Years later, he started seeing an old friend for weekly coffee and joined a local walking group. It made a huge difference. Now when we talk, he’s lighter—and so am I.
6. Stop expecting them to “come around” to your views
One of the most liberating things you can do in your relationship with your adult children is to let go of the need to be right.
Whether it’s politics, religion, lifestyle, or values—you raised them to be independent thinkers, remember?
Trying to debate them into agreeing with you or “waiting it out” until they come back to your way of thinking only creates distance. Even worse, it sends the message that you value compliance more than connection.
My dad and I see the world differently in many ways. But a few years ago, he stopped trying to win arguments and started asking curious questions instead. “Tell me more about how you see that.” “I never thought of it like that—where did you learn it?”
That changed everything. I didn’t need him to agree with me—I just needed him to respect me. Once that happened, we started having deeper, more fulfilling conversations.
Final thoughts: Show up with presence, not pressure
At the end of the day, adult children want what everyone wants in their relationships: to feel seen, heard, and respected.
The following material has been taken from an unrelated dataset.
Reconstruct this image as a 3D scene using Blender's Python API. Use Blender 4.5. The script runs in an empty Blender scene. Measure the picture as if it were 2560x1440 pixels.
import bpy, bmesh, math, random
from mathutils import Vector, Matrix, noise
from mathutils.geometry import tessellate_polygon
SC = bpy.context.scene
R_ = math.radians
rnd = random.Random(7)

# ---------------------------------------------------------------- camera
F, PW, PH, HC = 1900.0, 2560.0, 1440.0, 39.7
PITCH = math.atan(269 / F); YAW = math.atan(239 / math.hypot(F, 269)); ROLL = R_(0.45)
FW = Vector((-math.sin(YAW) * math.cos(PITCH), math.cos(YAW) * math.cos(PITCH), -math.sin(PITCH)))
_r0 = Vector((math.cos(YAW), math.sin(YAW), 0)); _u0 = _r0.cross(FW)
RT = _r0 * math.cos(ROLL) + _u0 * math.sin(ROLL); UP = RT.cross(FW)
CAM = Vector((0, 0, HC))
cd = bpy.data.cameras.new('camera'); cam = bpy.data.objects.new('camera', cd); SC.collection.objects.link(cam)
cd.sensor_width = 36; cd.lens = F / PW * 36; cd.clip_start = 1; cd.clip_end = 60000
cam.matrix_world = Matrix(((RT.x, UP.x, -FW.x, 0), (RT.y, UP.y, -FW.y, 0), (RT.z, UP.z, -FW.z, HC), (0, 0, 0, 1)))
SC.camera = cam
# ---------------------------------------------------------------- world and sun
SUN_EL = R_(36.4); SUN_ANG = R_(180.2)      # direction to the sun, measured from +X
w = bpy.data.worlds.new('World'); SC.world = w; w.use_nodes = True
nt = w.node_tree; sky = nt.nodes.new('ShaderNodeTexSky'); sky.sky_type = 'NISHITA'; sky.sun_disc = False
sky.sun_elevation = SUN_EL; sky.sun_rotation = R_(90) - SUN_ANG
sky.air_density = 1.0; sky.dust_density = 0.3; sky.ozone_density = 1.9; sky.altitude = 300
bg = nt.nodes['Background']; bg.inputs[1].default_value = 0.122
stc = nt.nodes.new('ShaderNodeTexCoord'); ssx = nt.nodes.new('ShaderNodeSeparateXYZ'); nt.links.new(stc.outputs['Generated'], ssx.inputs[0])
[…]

You don’t need to be perfect. You don’t need to reinvent your personality. But if you can stop doing the six things above, you create space for something new to grow—something based on mutual respect, real affection, and the kind of joy that makes your kids want to come around not out of guilt, but love.
My dad’s still my dad. He still makes the same awful dad jokes and sends me random links I never click. But he’s also become someone I enjoy. Someone I choose to spend time with.
That shift didn’t happen overnight. But it started when he stopped doing the things that made me pull away—and started leaning into the quiet power of presence.
And maybe that’s the greatest gift you can give your adult kids: not the “right” advice, or the “perfect” version of you—but simply yourself, steady and warm, without strings attached.